Ciudadano sacrificado
En México, décadas de dictaduras -personales y de un solo partido- dejaron tras de sí un país de ciudadanos imaginarios, clientes en vez de participantes.

Denise Dresser
El escenario fue ancestral: Copal humeante, ministros arrodillados, suplicantes ante Quetzalcóatl para que inspire sus resoluciones. Así fue la ceremonia de toma de posesión de la nueva Suprema Corte. Un rito de cercanía al pueblo, pero que inaugura una liturgia alejada del principio constitucional de la ciudadanía igualitaria, al margen de la etnia o la clase social o el color de piel. La nueva Corte apela al misticismo por encima de la legitimidad legal-racional. Escenifica inclusión mientras separa al pueblo del no-pueblo.
Hugo Aguilar Ortiz, el abogado mixteco y ahora presidente de la Corte, habló de transformar al tribunal en un espacio “pluricultural”, insistiendo en que su papel será “un tribunal no solo de derechos, sino de justicia al servicio del pueblo”. ¿Pero quiénes forman parte del pueblo? Los pueblos originarios, sin duda. Los excluidos, que finalmente se sienten representados, por supuesto. Los militantes de Morena, en primera fila. Pero México es mucho más que esas categorías y esas identidades. México es muchos Méxicos. El México mestizo, el México de los que creen en Quetzalcóatl, y el de aquellos que defienden la laicidad del Estado; el de quienes aplauden los usos y costumbres y el de quienes señalan sus riesgos. El papel de la Corte es ser garante de todos. Del ciudadano, no del pueblo abstracto, o del pueblo definido por el partido-gobierno.
La elección popular de la SCJN, la reducción de salas, la introducción de órganos disciplinarios con mayor control partidista, se hizo bajo el pretexto de democratizar el acceso a la justicia, y acercarla a la gente. Pero al hablar y actuar como lo hacen, los ministros desdibujan años de conquistas previas: Desde el juarismo liberal a la reforma constitucional de 2011 que amplió la universalidad de los derechos humanos. Sustituyen la política de derechos por la política de identidad. Obscurecen la esencia del texto constitucional, que mandata proteger derechos universales, no reverenciar dioses antiguos. El ciudadano se disuelve detrás del humo del copal, convertido en enemigo si no se subordina.

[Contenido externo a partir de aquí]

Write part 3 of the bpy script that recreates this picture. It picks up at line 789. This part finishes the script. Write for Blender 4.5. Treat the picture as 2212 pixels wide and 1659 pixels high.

Desde su incubación en la polis griega, el ciudadano ejerce derechos, piensa de manera independiente, y busca controlar al poder abusivo. En México, décadas de dictaduras -personales y de un solo partido- dejaron tras de sí un país de ciudadanos imaginarios, clientes en vez de participantes. La reivindicación del ciudadano como sujeto se dio a la par de luchas por desmantelar el autoritarismo estatal, vía elecciones libres, la construcción de instituciones autónomas, la protección de derechos humanos, el reconocimiento de los derechos de mujeres y minorías políticas y LGBT. Incluso José Merino en una carta abierta publicada en Nexos tras la elección de 2018, lo subrayó: El reto histórico de López Obrador era construir “ciudadanos autónomos”, no súbditos reverentes. Hoy ese defensor del ciudadano es consiglieri de un partido-gobierno que busca extinguir su existencia.
El morenismo ha procurado activamente la sustitución del ciudadano por “el pueblo”. Un pueblo homogéneo, puro, moralmente superior. Un pueblo que “manda” a través del Presidente(a). Un pueblo construido discursivamente para legitimar decisiones, excluir disensos y estigmatizar a quienes se atreven a disentir. Así, quienes no aplauden la reforma judicial son “traidores al pueblo”. Quienes critican la militarización son “adversarios del pueblo”. Quienes defienden los contrapesos institucionales son “enemigos del pueblo”.
Mientras el pluralismo se encoge, la censura crece. Ya hay miembros del monopolio moral en la 4T que proponen “tribunales de la verdad”, argumentan que los medios dañan a la democracia, y encarnan cada vez más a Robespierre. Y buscarán revancha vía la SCJN y el Poder Judicial afín a su afán autoritario. Beatriz Gutiérrez Müller amenazó con ominosa claridad: “(.) entrará en funciones el nuevo Poder Judicial y está la opción real de denunciarlos y que se haga justicia”.
En pocas palabras, justicia a modo con bastón de mando usado como garrote. Y ese bastón, convertido en palo político, desmodernizará al Estado. Producirá una justicia que demanda sacrificios humanos, convierte a la democracia en rito tribal y reemplaza al ciudadano -ese logro tan arduo, tan frágil- con un “pueblo” concebido para hincarse ante el poder. Postrado, de hinojos, como los ministros.